■ SHORT TASK ■
Retype only what runs from the beginning of the data through the line with "sc = bpy.context.scene; C = sc.collection"; please omit the pictures and keep every line exact.
.....
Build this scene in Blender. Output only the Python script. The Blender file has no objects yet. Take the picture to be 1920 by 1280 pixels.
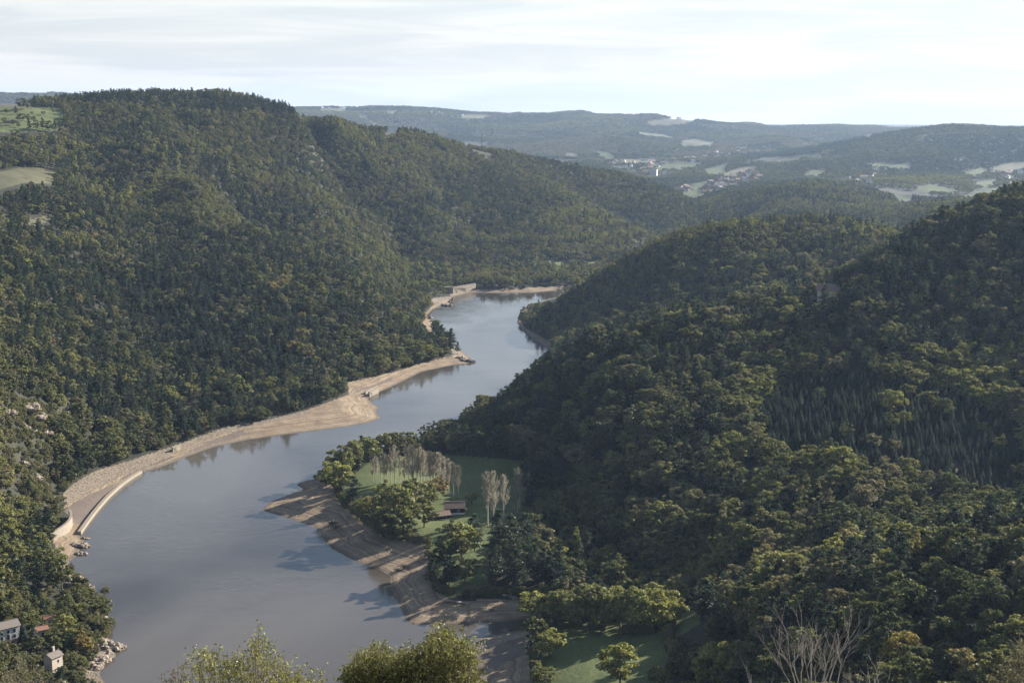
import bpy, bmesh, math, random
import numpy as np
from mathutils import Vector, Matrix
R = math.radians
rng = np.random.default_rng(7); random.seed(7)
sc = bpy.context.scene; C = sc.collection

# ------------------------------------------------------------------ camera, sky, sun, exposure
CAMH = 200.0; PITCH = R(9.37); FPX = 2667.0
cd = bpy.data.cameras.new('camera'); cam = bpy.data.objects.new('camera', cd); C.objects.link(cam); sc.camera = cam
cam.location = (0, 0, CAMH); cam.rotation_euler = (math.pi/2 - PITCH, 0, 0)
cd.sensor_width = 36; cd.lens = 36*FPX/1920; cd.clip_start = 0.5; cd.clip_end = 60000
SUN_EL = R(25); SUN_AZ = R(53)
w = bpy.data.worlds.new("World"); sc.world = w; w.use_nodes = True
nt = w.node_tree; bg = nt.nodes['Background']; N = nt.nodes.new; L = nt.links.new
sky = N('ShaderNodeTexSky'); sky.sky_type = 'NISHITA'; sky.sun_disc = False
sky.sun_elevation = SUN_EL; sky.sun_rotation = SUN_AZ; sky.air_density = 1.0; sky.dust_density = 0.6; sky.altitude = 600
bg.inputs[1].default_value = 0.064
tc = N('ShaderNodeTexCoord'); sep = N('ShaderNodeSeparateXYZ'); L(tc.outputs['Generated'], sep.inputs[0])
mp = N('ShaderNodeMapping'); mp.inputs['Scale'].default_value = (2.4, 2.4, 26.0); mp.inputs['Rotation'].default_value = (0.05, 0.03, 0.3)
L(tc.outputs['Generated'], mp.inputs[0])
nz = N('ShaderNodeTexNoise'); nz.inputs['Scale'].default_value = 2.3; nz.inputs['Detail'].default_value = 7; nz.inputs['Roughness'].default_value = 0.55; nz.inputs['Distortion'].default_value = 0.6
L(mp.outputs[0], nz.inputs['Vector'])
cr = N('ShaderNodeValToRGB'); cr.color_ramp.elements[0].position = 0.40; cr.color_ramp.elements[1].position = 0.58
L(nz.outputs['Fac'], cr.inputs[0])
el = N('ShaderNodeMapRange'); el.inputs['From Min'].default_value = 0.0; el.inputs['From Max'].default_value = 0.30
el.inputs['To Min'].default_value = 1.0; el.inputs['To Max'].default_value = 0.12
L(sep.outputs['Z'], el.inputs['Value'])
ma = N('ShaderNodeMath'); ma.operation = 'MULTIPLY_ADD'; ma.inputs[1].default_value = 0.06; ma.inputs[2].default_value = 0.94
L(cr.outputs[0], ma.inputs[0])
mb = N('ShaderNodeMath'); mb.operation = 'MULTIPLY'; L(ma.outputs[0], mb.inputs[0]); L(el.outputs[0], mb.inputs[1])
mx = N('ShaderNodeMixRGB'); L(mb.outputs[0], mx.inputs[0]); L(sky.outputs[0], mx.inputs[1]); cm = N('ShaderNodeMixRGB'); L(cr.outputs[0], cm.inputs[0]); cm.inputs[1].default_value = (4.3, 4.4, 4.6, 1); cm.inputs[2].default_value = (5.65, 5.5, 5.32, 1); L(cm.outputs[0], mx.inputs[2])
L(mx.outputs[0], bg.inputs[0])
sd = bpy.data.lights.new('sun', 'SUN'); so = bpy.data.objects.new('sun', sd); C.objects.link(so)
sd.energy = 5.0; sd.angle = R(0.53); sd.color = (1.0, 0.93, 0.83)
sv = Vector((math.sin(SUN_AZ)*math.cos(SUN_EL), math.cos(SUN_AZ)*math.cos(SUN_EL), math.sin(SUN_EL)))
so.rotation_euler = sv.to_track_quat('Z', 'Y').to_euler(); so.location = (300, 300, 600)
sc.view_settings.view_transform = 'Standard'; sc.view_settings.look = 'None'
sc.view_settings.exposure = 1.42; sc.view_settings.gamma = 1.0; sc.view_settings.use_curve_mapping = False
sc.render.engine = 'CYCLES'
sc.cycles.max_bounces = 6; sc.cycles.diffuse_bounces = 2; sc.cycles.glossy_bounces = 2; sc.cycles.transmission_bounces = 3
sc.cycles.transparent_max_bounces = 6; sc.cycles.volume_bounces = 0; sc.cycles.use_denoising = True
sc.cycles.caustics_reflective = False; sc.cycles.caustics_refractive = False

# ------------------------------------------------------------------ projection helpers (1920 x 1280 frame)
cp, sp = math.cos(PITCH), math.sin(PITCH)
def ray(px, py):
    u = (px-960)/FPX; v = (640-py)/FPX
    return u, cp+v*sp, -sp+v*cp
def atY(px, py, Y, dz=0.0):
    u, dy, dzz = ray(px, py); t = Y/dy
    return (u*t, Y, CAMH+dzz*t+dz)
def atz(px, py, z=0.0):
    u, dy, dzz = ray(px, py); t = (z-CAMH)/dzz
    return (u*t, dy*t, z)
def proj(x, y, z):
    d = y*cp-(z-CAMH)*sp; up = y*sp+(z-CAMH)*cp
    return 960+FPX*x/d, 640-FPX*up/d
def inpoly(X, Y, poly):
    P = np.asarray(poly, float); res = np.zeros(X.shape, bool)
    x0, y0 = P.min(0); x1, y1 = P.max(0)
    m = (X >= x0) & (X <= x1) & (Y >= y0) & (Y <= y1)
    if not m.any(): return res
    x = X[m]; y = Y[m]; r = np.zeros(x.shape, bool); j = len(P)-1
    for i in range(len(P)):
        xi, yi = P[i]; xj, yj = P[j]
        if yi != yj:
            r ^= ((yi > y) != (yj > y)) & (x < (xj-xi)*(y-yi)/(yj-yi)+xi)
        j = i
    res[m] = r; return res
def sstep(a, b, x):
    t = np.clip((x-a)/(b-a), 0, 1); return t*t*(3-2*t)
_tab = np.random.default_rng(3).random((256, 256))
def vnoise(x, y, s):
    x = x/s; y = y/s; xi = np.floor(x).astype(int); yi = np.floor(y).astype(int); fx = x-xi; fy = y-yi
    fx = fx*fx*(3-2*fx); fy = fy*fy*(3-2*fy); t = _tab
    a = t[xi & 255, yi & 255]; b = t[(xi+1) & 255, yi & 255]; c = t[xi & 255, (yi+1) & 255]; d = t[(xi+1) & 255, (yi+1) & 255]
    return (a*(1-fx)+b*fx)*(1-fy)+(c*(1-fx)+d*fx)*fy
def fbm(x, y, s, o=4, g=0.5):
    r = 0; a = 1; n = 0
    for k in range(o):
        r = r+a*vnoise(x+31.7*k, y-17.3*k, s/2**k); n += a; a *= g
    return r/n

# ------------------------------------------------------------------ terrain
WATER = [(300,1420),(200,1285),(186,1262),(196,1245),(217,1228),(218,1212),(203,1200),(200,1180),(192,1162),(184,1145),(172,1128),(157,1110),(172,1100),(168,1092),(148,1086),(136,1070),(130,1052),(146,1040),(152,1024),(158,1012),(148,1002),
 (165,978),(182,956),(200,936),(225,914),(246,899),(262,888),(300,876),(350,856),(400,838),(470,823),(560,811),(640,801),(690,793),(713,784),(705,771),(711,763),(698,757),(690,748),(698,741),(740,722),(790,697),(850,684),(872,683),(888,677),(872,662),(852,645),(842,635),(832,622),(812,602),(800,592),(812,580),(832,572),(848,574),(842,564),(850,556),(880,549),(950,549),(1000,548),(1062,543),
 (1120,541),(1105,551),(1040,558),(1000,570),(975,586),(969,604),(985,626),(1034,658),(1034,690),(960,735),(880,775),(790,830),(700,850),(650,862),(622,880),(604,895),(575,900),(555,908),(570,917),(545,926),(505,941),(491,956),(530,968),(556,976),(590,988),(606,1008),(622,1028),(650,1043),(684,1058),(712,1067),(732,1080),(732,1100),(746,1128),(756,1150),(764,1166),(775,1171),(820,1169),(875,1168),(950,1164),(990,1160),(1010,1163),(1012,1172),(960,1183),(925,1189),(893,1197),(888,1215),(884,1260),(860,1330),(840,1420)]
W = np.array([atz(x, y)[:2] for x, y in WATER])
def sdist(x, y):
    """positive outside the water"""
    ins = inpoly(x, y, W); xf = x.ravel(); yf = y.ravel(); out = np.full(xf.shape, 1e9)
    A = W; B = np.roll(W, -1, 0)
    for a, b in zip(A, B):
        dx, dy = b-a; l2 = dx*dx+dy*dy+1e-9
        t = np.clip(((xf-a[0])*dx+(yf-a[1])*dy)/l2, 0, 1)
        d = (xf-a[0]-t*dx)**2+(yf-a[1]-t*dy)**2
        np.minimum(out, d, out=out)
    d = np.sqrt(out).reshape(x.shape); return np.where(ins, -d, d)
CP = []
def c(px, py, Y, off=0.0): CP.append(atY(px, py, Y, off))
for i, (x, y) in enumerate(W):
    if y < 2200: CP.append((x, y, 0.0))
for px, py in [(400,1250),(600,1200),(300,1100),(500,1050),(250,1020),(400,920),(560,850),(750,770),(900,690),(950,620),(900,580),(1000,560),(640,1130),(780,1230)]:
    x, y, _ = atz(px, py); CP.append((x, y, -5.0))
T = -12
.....
■ WRITTEN REPLY ■
Build this scene in Blender. Output only the Python script. The Blender file has no objects yet. Take the picture to be 1920 by 1280 pixels.
import bpy, bmesh, math, random
import numpy as np
from mathutils import Vector, Matrix
R = math.radians
rng = np.random.default_rng(7); random.seed(7)
sc = bpy.context.scene; C = sc.collection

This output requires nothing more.